HR 7209: TRAIN Act
HR 7209 in plain English: This bill is early in the legislative process and detailed text is not yet available. Sponsor: Rep. Dean, Madeleine [D-PA-4] (D) · Status: Referred to the House Committee on the Judiciary.
Stated purpose
The TRAIN Act creates a legal process allowing copyright owners to subpoena AI developers to find out whether their copyrighted works were used to train generative AI models.
Arguments supporters make
- Creators currently have no clear way to find out if their work was used to train AI without their permission, and this bill gives them a basic tool to get that information.
- Transparency about what goes into AI training data is a fair first step that lets copyright owners decide whether to pursue further legal action based on actual facts.

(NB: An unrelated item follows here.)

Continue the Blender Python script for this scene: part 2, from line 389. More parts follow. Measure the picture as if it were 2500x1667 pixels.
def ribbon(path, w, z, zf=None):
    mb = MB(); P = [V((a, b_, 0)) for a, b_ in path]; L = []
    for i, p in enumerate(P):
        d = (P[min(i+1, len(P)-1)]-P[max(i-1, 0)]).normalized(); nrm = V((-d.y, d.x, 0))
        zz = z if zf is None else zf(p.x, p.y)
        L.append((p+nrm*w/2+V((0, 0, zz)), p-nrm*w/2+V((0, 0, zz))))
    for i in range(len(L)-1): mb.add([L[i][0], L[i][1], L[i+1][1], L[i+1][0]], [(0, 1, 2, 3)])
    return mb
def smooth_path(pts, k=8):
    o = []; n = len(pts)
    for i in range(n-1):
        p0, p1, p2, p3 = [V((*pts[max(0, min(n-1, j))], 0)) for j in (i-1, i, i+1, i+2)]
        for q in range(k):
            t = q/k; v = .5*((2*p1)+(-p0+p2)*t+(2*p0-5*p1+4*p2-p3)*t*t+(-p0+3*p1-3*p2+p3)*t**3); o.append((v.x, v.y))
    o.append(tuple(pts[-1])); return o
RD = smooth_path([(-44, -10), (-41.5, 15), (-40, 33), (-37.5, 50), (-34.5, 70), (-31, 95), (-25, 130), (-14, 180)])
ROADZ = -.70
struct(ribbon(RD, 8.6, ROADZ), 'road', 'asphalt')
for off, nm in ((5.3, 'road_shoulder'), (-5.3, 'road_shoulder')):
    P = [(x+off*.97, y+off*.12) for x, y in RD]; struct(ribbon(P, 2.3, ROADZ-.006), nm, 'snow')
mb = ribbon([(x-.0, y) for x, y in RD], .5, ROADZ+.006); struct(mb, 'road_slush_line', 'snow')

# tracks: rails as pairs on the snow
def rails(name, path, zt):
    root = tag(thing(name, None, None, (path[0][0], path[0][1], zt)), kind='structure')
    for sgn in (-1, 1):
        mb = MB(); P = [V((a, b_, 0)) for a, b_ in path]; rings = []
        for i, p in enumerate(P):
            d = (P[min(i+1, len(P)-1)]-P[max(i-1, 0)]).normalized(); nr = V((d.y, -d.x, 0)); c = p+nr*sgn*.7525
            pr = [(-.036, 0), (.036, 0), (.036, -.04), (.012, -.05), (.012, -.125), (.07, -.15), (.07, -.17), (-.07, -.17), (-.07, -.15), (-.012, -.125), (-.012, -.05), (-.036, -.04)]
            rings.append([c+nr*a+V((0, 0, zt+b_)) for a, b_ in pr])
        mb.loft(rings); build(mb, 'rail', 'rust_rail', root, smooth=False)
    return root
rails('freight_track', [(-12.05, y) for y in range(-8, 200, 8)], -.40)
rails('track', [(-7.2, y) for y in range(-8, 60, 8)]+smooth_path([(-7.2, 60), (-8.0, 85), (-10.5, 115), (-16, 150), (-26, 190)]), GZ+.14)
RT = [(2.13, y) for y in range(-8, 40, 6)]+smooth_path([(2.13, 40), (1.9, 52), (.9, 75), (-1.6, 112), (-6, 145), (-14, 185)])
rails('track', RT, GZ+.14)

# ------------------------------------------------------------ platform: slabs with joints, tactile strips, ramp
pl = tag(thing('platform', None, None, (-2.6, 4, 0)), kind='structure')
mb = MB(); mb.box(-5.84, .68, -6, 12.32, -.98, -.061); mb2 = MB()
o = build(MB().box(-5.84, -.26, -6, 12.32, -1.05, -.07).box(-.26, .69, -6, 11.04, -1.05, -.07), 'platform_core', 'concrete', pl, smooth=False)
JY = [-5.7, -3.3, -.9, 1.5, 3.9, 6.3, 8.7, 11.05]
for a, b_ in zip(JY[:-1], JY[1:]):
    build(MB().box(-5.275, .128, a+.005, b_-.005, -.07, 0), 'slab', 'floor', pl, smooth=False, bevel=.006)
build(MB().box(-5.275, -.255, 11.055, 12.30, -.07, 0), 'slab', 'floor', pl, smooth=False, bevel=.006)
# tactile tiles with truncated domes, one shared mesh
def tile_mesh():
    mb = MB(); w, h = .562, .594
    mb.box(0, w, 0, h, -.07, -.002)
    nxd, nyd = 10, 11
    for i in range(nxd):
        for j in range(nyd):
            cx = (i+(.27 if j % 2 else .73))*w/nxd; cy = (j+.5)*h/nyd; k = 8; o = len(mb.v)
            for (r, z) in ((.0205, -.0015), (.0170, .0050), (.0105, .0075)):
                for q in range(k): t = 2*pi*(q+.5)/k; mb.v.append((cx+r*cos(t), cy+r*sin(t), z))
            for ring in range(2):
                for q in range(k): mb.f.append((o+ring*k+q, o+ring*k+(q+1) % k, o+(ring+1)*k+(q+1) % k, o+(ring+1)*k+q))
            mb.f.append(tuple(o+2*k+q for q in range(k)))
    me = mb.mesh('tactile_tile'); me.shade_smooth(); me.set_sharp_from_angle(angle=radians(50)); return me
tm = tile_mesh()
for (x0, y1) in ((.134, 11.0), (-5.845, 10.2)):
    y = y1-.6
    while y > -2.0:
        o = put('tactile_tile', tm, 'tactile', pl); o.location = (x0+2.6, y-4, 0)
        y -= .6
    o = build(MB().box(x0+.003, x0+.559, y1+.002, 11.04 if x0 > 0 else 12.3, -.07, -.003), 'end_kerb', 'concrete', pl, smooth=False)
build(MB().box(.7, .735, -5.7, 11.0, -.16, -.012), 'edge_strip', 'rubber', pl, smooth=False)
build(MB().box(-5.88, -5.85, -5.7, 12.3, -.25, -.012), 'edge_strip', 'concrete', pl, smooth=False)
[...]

- The subpoena is limited to a requester's own works, so it is narrowly targeted and does not let anyone fish through another person's private data.
Arguments opponents make
- AI companies may hold training datasets containing billions of files, and complying with these subpoenas could be technically difficult, costly, and disruptive to business operations.
- A 'subjective good faith belief' is a low bar for triggering a subpoena, which could open the door to a flood of requests that burden courts and developers even when no infringement occurred.
- This process addresses only information-gathering and does not resolve the underlying legal question of whether using copyrighted works to train AI actually constitutes infringement, leaving the core dispute unsettled.
Tradeoffs
The bill gives copyright owners more information and leverage, but imposes new disclosure obligations on AI developers who may argue that revealing training data raises their own competitive and legal risks. Easier access to information for one side means added legal and operational costs for the other.
Current status in Congress: In committee.